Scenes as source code
============================================================
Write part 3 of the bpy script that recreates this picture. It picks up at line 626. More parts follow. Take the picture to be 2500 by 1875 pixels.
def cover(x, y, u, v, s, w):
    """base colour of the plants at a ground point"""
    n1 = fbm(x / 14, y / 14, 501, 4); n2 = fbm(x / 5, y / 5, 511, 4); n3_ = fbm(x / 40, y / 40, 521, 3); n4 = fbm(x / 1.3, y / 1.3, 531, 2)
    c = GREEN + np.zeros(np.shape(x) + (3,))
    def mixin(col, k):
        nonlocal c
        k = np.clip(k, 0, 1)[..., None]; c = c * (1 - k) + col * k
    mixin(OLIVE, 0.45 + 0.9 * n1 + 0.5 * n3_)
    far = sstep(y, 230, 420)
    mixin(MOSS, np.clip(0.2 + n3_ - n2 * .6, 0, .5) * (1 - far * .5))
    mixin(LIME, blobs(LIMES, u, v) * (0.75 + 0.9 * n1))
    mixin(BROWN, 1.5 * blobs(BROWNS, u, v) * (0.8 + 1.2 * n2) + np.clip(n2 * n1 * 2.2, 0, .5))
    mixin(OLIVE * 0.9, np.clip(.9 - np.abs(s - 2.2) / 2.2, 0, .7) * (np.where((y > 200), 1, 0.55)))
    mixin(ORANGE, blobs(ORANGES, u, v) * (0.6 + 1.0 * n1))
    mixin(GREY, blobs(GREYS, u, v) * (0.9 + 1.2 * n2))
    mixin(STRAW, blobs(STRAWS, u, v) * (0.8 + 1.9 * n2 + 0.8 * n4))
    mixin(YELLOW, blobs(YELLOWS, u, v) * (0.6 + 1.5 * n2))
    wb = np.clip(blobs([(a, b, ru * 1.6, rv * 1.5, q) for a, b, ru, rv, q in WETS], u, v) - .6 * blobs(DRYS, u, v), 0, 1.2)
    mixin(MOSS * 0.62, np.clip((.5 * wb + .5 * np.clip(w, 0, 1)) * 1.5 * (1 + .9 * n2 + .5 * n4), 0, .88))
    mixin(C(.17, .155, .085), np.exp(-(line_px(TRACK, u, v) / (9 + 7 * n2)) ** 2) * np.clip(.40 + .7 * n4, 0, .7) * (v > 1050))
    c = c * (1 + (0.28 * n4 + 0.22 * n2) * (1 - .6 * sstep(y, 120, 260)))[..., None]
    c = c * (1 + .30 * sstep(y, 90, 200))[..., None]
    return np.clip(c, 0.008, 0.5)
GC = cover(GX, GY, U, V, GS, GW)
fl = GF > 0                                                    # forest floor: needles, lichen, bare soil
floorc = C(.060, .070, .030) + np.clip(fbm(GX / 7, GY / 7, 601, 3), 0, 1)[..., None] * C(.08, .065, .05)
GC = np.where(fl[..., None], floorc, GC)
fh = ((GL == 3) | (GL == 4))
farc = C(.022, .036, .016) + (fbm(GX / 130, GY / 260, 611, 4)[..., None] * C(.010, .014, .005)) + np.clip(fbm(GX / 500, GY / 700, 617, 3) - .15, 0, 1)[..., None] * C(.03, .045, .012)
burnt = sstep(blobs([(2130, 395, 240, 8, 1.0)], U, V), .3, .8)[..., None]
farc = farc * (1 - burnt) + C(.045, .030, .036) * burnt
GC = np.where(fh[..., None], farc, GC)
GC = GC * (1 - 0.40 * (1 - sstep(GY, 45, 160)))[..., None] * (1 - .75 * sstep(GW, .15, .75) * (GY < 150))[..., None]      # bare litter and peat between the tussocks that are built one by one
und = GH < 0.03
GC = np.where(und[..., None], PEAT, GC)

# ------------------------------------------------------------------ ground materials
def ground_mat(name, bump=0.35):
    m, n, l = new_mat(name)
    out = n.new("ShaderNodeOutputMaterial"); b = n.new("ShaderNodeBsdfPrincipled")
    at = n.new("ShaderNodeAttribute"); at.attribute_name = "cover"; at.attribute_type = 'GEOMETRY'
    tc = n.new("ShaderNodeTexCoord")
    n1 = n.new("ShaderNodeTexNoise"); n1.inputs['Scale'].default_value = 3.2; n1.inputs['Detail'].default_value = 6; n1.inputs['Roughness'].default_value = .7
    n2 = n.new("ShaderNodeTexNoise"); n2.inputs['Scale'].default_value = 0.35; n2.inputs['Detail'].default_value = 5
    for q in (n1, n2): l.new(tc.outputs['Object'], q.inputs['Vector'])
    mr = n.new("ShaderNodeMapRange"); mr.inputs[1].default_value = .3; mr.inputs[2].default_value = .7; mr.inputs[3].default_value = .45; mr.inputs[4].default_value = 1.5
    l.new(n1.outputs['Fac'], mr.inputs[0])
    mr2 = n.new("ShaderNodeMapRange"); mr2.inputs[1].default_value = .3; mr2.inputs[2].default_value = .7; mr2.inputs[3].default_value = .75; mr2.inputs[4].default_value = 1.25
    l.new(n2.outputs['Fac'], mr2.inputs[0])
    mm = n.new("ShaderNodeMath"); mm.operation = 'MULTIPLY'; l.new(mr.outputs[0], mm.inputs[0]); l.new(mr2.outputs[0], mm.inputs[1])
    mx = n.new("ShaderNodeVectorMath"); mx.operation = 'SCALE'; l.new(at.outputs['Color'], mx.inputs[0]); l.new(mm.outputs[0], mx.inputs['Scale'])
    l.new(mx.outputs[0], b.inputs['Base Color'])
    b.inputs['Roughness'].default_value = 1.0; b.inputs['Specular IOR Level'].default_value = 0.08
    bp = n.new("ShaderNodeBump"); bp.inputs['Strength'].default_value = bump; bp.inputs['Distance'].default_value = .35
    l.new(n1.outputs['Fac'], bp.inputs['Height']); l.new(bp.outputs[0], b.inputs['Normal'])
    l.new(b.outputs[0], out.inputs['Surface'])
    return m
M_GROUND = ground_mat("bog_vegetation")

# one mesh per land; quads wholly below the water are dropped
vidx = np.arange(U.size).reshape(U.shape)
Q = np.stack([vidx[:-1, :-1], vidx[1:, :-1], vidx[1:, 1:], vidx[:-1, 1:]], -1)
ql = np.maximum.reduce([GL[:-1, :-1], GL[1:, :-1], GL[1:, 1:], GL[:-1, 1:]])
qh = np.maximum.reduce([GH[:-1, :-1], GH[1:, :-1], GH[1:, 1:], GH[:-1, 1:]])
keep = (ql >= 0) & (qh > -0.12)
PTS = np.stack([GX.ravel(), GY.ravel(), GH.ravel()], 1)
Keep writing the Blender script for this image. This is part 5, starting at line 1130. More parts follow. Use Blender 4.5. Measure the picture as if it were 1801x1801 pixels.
============================================================
* Exercise task: Pick out and copy every line that contains the word "part".

* Correct output:
Write part 3 of the bpy script that recreates this picture. It picks up at line 626. More parts follow. Take the picture to be 2500 by 1875 pixels.
Keep writing the Blender script for this image. This is part 5, starting at line 1130. More parts follow. Use Blender 4.5. Measure the picture as if it were 1801x1801 pixels.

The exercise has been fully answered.